- [Collected data]:

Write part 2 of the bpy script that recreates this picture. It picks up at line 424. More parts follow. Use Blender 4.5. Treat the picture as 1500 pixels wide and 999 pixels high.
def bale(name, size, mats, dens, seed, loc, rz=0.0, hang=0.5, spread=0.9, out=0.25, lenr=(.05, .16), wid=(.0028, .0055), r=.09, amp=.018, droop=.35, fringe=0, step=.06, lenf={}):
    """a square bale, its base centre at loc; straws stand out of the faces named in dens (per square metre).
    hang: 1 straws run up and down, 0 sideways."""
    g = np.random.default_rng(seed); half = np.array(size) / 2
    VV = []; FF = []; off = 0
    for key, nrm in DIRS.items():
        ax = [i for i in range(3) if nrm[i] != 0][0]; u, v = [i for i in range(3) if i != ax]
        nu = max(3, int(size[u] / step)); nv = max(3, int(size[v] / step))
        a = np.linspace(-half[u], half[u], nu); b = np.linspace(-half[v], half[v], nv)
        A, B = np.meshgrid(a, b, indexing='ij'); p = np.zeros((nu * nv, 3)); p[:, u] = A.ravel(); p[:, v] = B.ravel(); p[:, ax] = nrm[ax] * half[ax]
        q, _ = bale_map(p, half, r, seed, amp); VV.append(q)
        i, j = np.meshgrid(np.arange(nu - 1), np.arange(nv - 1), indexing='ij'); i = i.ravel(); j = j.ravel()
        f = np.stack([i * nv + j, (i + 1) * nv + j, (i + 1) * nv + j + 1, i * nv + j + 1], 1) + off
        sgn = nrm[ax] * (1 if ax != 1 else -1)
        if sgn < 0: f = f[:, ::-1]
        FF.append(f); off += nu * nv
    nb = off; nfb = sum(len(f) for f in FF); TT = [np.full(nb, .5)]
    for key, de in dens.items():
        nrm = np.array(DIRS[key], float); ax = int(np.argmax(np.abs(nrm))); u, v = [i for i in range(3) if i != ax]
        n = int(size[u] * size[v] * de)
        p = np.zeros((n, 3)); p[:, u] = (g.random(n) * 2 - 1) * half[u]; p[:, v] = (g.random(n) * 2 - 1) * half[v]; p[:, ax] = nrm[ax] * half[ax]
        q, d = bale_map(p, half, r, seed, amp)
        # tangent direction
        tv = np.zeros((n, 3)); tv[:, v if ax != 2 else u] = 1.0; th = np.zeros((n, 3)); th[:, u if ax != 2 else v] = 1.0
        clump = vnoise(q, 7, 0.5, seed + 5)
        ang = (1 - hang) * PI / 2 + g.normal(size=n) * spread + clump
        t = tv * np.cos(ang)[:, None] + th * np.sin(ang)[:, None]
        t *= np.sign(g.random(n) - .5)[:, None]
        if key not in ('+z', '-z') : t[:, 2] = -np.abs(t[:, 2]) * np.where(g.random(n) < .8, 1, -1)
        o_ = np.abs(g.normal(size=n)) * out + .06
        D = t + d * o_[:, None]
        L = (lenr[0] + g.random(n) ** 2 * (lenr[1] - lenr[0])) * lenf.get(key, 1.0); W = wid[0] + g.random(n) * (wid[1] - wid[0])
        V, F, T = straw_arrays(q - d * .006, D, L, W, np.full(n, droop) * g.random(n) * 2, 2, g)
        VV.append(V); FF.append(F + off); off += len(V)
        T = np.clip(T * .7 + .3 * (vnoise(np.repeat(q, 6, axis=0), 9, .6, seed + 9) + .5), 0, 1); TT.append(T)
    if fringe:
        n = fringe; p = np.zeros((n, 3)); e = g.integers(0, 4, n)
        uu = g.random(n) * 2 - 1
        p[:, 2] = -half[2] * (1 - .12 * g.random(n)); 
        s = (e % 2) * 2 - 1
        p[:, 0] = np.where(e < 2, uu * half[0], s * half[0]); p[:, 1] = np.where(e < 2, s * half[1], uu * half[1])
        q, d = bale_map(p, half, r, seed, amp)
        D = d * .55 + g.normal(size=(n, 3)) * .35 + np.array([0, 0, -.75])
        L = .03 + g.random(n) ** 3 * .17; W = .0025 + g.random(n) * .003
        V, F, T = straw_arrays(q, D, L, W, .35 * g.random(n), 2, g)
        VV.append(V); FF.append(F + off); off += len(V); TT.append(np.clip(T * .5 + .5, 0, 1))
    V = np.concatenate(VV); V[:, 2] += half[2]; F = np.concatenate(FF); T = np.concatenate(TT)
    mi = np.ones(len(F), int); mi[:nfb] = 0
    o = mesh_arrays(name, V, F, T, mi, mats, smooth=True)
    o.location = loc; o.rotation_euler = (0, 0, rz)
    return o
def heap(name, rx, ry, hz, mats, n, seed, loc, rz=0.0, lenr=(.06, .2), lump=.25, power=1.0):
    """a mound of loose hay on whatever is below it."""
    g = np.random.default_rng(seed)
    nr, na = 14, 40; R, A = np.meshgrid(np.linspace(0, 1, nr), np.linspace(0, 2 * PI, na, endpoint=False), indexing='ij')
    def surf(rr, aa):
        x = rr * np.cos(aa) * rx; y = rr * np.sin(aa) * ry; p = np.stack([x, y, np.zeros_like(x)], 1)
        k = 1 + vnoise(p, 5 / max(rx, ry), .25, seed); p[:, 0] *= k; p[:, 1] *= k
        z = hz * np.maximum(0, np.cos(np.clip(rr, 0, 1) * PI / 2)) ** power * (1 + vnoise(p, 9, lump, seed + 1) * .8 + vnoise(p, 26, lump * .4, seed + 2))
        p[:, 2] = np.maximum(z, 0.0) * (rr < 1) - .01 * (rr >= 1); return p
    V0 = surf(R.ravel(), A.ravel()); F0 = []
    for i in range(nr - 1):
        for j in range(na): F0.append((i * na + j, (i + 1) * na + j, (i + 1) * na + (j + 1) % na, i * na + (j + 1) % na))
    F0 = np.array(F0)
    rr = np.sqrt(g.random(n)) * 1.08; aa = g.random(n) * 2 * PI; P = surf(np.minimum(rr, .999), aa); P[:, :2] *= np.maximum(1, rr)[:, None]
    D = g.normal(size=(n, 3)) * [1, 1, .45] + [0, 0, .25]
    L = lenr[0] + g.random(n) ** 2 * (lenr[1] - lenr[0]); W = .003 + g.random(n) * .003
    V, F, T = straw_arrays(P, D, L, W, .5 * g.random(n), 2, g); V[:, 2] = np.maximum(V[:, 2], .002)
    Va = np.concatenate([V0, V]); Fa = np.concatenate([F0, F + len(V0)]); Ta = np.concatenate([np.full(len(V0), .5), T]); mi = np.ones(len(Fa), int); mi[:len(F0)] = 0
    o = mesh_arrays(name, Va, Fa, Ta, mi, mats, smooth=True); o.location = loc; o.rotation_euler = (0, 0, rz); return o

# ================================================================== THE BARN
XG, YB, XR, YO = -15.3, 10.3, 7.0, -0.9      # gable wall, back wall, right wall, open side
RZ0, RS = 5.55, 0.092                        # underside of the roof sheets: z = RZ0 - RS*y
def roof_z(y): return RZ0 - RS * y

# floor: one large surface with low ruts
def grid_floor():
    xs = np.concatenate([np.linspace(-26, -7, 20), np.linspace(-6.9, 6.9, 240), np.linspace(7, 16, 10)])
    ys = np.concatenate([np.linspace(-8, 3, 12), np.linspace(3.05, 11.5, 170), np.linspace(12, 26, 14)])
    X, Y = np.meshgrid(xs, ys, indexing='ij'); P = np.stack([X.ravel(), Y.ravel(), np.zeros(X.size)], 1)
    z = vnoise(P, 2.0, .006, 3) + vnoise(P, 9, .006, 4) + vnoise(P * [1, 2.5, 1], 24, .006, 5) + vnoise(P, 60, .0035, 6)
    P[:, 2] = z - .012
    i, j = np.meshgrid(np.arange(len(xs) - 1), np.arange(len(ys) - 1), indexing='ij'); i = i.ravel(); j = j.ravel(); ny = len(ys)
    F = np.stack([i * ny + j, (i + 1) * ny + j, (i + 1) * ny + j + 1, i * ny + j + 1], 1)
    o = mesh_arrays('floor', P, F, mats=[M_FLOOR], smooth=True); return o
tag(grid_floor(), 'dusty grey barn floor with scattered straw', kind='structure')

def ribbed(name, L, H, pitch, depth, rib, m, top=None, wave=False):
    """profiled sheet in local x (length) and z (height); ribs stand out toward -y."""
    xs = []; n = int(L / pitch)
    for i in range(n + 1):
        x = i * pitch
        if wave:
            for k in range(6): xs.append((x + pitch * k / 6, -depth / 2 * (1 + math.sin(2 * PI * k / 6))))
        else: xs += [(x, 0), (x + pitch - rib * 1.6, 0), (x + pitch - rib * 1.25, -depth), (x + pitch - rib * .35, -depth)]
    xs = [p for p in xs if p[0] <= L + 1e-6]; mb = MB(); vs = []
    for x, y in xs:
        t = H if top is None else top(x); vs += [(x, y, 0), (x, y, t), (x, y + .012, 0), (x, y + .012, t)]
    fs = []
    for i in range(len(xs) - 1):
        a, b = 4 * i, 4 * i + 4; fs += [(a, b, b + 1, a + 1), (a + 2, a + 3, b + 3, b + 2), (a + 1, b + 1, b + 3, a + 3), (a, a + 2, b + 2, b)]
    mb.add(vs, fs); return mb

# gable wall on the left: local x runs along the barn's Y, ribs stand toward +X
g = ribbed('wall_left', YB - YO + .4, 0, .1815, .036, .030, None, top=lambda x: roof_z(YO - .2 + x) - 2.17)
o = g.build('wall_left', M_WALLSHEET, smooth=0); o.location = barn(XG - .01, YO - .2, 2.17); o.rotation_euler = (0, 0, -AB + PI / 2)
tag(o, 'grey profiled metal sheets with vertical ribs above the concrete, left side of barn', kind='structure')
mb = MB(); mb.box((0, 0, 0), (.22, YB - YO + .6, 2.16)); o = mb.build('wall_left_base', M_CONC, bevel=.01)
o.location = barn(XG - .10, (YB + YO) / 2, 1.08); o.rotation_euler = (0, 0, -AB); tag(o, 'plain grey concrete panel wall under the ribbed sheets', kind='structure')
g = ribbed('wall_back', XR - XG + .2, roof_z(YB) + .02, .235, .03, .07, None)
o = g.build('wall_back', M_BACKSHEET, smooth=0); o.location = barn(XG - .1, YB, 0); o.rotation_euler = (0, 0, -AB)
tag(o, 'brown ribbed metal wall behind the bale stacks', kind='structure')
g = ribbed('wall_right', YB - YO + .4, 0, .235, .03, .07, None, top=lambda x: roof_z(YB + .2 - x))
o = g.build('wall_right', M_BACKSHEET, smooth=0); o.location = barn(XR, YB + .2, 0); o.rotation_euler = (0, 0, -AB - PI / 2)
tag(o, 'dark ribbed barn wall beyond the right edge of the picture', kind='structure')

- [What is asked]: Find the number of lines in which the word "picture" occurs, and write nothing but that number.

- [Exercise result]: 2